## Start

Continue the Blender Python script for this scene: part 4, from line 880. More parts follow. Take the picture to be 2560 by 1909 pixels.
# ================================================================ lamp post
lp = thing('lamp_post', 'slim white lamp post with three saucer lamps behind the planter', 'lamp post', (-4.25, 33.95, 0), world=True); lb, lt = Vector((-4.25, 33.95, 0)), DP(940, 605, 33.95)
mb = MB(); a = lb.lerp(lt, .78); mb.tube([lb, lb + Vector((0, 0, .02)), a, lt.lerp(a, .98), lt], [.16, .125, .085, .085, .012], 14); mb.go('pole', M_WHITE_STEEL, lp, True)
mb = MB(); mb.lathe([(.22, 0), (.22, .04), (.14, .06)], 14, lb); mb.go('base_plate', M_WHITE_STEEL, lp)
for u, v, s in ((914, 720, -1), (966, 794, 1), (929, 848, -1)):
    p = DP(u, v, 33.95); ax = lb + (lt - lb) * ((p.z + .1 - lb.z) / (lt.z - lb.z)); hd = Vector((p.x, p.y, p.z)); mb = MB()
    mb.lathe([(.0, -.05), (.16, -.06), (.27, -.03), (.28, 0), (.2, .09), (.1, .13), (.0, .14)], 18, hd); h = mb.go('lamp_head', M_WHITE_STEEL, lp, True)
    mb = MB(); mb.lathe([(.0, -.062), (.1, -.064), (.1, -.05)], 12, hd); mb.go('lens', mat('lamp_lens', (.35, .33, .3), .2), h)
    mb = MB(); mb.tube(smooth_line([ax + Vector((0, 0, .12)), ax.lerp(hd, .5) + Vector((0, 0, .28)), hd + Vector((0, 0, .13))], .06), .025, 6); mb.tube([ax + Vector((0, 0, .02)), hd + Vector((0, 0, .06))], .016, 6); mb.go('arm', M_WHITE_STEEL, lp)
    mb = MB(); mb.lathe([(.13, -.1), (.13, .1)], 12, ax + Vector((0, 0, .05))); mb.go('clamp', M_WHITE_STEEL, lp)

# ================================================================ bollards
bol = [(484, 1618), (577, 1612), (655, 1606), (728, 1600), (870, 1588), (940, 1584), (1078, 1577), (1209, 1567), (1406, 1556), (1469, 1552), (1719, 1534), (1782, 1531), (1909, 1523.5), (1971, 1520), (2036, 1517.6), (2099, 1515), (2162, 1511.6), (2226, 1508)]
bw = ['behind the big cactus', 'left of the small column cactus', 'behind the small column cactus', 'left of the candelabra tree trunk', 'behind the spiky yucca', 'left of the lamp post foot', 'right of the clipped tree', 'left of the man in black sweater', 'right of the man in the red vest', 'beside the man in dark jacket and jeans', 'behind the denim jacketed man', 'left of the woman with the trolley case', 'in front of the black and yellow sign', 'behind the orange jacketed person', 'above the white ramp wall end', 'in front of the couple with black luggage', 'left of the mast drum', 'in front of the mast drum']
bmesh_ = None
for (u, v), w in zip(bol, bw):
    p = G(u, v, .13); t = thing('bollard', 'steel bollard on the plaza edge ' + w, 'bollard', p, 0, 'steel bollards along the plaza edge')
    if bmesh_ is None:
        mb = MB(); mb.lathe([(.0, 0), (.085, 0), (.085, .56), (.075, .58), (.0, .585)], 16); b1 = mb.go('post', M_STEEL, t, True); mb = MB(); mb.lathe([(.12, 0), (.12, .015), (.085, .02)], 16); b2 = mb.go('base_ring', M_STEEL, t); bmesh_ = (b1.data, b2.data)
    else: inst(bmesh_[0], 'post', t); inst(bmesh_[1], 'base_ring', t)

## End

DO THIS
Nothing should be left out: repeat all of the data exactly.

SOLUTION TO THIS EXERCISE
Continue the Blender Python script for this scene: part 4, from line 880. More parts follow. Take the picture to be 2560 by 1909 pixels.
# ================================================================ lamp post
lp = thing('lamp_post', 'slim white lamp post with three saucer lamps behind the planter', 'lamp post', (-4.25, 33.95, 0), world=True); lb, lt = Vector((-4.25, 33.95, 0)), DP(940, 605, 33.95)
mb = MB(); a = lb.lerp(lt, .78); mb.tube([lb, lb + Vector((0, 0, .02)), a, lt.lerp(a, .98), lt], [.16, .125, .085, .085, .012], 14); mb.go('pole', M_WHITE_STEEL, lp, True)
mb = MB(); mb.lathe([(.22, 0), (.22, .04), (.14, .06)], 14, lb); mb.go('base_plate', M_WHITE_STEEL, lp)
for u, v, s in ((914, 720, -1), (966, 794, 1), (929, 848, -1)):
    p = DP(u, v, 33.95); ax = lb + (lt - lb) * ((p.z + .1 - lb.z) / (lt.z - lb.z)); hd = Vector((p.x, p.y, p.z)); mb = MB()
    mb.lathe([(.0, -.05), (.16, -.06), (.27, -.03), (.28, 0), (.2, .09), (.1, .13), (.0, .14)], 18, hd); h = mb.go('lamp_head', M_WHITE_STEEL, lp, True)
    mb = MB(); mb.lathe([(.0, -.062), (.1, -.064), (.1, -.05)], 12, hd); mb.go('lens', mat('lamp_lens', (.35, .33, .3), .2), h)
    mb = MB(); mb.tube(smooth_line([ax + Vector((0, 0, .12)), ax.lerp(hd, .5) + Vector((0, 0, .28)), hd + Vector((0, 0, .13))], .06), .025, 6); mb.tube([ax + Vector((0, 0, .02)), hd + Vector((0, 0, .06))], .016, 6); mb.go('arm', M_WHITE_STEEL, lp)
    mb = MB(); mb.lathe([(.13, -.1), (.13, .1)], 12, ax + Vector((0, 0, .05))); mb.go('clamp', M_WHITE_STEEL, lp)

# ================================================================ bollards
bol = [(484, 1618), (577, 1612), (655, 1606), (728, 1600), (870, 1588), (940, 1584), (1078, 1577), (1209, 1567), (1406, 1556), (1469, 1552), (1719, 1534), (1782, 1531), (1909, 1523.5), (1971, 1520), (2036, 1517.6), (2099, 1515), (2162, 1511.6), (2226, 1508)]
bw = ['behind the big cactus', 'left of the small column cactus', 'behind the small column cactus', 'left of the candelabra tree trunk', 'behind the spiky yucca', 'left of the lamp post foot', 'right of the clipped tree', 'left of the man in black sweater', 'right of the man in the red vest', 'beside the man in dark jacket and jeans', 'behind the denim jacketed man', 'left of the woman with the trolley case', 'in front of the black and yellow sign', 'behind the orange jacketed person', 'above the white ramp wall end', 'in front of the couple with black luggage', 'left of the mast drum', 'in front of the mast drum']
bmesh_ = None
for (u, v), w in zip(bol, bw):
    p = G(u, v, .13); t = thing('bollard', 'steel bollard on the plaza edge ' + w, 'bollard', p, 0, 'steel bollards along the plaza edge')
    if bmesh_ is None:
        mb = MB(); mb.lathe([(.0, 0), (.085, 0), (.085, .56), (.075, .58), (.0, .585)], 16); b1 = mb.go('post', M_STEEL, t, True); mb = MB(); mb.lathe([(.12, 0), (.12, .015), (.085, .02)], 16); b2 = mb.go('base_ring', M_STEEL, t); bmesh_ = (b1.data, b2.data)
    else: inst(bmesh_[0], 'post', t); inst(bmesh_[1], 'base_ring', t)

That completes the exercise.